**To be done:**
In full and without alteration, give the listing again.

**Supplied material:**

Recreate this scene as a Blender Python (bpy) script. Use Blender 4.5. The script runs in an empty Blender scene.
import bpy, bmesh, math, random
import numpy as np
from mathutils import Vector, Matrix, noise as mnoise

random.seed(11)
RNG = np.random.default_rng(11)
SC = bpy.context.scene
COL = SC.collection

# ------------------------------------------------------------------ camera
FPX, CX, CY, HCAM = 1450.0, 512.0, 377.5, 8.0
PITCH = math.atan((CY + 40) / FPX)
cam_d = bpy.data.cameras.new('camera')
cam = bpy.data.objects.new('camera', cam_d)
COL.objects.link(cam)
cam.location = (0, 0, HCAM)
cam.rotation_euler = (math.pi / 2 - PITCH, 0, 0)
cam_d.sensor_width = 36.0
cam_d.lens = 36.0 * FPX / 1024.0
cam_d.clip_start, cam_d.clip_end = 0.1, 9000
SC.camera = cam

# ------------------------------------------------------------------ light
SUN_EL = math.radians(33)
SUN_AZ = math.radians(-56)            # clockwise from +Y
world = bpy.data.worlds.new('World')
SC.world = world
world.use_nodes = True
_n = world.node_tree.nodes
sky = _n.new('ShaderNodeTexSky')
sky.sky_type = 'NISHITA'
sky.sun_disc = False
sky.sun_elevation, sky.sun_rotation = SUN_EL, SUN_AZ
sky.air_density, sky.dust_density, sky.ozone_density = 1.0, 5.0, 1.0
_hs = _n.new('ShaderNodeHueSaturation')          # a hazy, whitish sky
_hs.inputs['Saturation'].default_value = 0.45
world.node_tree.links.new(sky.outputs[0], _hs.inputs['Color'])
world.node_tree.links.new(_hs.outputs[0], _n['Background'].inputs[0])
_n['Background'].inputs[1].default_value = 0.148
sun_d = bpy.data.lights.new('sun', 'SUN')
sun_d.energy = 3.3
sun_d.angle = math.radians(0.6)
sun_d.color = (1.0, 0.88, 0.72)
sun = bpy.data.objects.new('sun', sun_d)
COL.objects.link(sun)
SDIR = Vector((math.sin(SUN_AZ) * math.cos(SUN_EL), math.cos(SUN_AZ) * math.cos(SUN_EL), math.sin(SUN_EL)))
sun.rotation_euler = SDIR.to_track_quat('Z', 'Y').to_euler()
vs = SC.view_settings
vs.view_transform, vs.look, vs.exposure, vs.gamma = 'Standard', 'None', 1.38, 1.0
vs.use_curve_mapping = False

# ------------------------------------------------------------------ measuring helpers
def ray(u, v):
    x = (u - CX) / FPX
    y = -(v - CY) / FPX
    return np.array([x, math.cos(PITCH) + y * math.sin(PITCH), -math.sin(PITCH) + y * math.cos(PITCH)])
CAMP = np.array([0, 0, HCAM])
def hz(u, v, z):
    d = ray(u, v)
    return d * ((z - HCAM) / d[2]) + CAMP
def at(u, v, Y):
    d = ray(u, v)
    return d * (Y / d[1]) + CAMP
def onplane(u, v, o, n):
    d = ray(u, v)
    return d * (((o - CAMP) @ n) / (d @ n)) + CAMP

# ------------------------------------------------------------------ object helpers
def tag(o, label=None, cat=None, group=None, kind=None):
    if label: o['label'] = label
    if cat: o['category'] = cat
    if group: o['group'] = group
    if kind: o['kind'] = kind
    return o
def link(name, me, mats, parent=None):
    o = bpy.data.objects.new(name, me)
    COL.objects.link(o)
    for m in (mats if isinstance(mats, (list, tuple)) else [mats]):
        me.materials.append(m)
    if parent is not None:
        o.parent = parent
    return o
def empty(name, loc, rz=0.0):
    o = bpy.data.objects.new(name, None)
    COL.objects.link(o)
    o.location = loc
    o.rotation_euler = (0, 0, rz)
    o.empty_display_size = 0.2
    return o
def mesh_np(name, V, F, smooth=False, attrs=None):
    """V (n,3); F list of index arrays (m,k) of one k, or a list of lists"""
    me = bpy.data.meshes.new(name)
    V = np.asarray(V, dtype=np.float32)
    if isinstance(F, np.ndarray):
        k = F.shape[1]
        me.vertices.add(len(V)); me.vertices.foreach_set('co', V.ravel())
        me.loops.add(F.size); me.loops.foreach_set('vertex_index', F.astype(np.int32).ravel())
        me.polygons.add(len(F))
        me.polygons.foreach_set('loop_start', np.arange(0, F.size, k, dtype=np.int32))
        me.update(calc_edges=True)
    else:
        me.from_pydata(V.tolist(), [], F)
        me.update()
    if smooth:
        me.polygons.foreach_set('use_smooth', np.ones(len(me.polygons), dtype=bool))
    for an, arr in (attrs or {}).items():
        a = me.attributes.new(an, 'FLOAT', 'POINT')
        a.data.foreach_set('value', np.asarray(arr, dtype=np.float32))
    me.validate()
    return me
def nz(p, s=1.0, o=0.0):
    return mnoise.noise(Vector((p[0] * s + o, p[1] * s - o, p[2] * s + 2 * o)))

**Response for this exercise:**
Recreate this scene as a Blender Python (bpy) script. Use Blender 4.5. The script runs in an empty Blender scene.
import bpy, bmesh, math, random
import numpy as np
from mathutils import Vector, Matrix, noise as mnoise

random.seed(11)
RNG = np.random.default_rng(11)
SC = bpy.context.scene
COL = SC.collection

# ------------------------------------------------------------------ camera
FPX, CX, CY, HCAM = 1450.0, 512.0, 377.5, 8.0
PITCH = math.atan((CY + 40) / FPX)
cam_d = bpy.data.cameras.new('camera')
cam = bpy.data.objects.new('camera', cam_d)
COL.objects.link(cam)
cam.location = (0, 0, HCAM)
cam.rotation_euler = (math.pi / 2 - PITCH, 0, 0)
cam_d.sensor_width = 36.0
cam_d.lens = 36.0 * FPX / 1024.0
cam_d.clip_start, cam_d.clip_end = 0.1, 9000
SC.camera = cam

# ------------------------------------------------------------------ light
SUN_EL = math.radians(33)
SUN_AZ = math.radians(-56)            # clockwise from +Y
world = bpy.data.worlds.new('World')
SC.world = world
world.use_nodes = True
_n = world.node_tree.nodes
sky = _n.new('ShaderNodeTexSky')
sky.sky_type = 'NISHITA'
sky.sun_disc = False
sky.sun_elevation, sky.sun_rotation = SUN_EL, SUN_AZ
sky.air_density, sky.dust_density, sky.ozone_density = 1.0, 5.0, 1.0
_hs = _n.new('ShaderNodeHueSaturation')          # a hazy, whitish sky
_hs.inputs['Saturation'].default_value = 0.45
world.node_tree.links.new(sky.outputs[0], _hs.inputs['Color'])
world.node_tree.links.new(_hs.outputs[0], _n['Background'].inputs[0])
_n['Background'].inputs[1].default_value = 0.148
sun_d = bpy.data.lights.new('sun', 'SUN')
sun_d.energy = 3.3
sun_d.angle = math.radians(0.6)
sun_d.color = (1.0, 0.88, 0.72)
sun = bpy.data.objects.new('sun', sun_d)
COL.objects.link(sun)
SDIR = Vector((math.sin(SUN_AZ) * math.cos(SUN_EL), math.cos(SUN_AZ) * math.cos(SUN_EL), math.sin(SUN_EL)))
sun.rotation_euler = SDIR.to_track_quat('Z', 'Y').to_euler()
vs = SC.view_settings
vs.view_transform, vs.look, vs.exposure, vs.gamma = 'Standard', 'None', 1.38, 1.0
vs.use_curve_mapping = False

# ------------------------------------------------------------------ measuring helpers
def ray(u, v):
    x = (u - CX) / FPX
    y = -(v - CY) / FPX
    return np.array([x, math.cos(PITCH) + y * math.sin(PITCH), -math.sin(PITCH) + y * math.cos(PITCH)])
CAMP = np.array([0, 0, HCAM])
def hz(u, v, z):
    d = ray(u, v)
    return d * ((z - HCAM) / d[2]) + CAMP
def at(u, v, Y):
    d = ray(u, v)
    return d * (Y / d[1]) + CAMP
def onplane(u, v, o, n):
    d = ray(u, v)
    return d * (((o - CAMP) @ n) / (d @ n)) + CAMP

# ------------------------------------------------------------------ object helpers
def tag(o, label=None, cat=None, group=None, kind=None):
    if label: o['label'] = label
    if cat: o['category'] = cat
    if group: o['group'] = group
    if kind: o['kind'] = kind
    return o
def link(name, me, mats, parent=None):
    o = bpy.data.objects.new(name, me)
    COL.objects.link(o)
    for m in (mats if isinstance(mats, (list, tuple)) else [mats]):
        me.materials.append(m)
    if parent is not None:
        o.parent = parent
    return o
def empty(name, loc, rz=0.0):
    o = bpy.data.objects.new(name, None)
    COL.objects.link(o)
    o.location = loc
    o.rotation_euler = (0, 0, rz)
    o.empty_display_size = 0.2
    return o
def mesh_np(name, V, F, smooth=False, attrs=None):
    """V (n,3); F list of index arrays (m,k) of one k, or a list of lists"""
    me = bpy.data.meshes.new(name)
    V = np.asarray(V, dtype=np.float32)
    if isinstance(F, np.ndarray):
        k = F.shape[1]
        me.vertices.add(len(V)); me.vertices.foreach_set('co', V.ravel())
        me.loops.add(F.size); me.loops.foreach_set('vertex_index', F.astype(np.int32).ravel())
        me.polygons.add(len(F))
        me.polygons.foreach_set('loop_start', np.arange(0, F.size, k, dtype=np.int32))
        me.update(calc_edges=True)
    else:
        me.from_pydata(V.tolist(), [], F)
        me.update()
    if smooth:
        me.polygons.foreach_set('use_smooth', np.ones(len(me.polygons), dtype=bool))
    for an, arr in (attrs or {}).items():
        a = me.attributes.new(an, 'FLOAT', 'POINT')
        a.data.foreach_set('value', np.asarray(arr, dtype=np.float32))
    me.validate()
    return me
def nz(p, s=1.0, o=0.0):
    return mnoise.noise(Vector((p[0] * s + o, p[1] * s - o, p[2] * s + 2 * o)))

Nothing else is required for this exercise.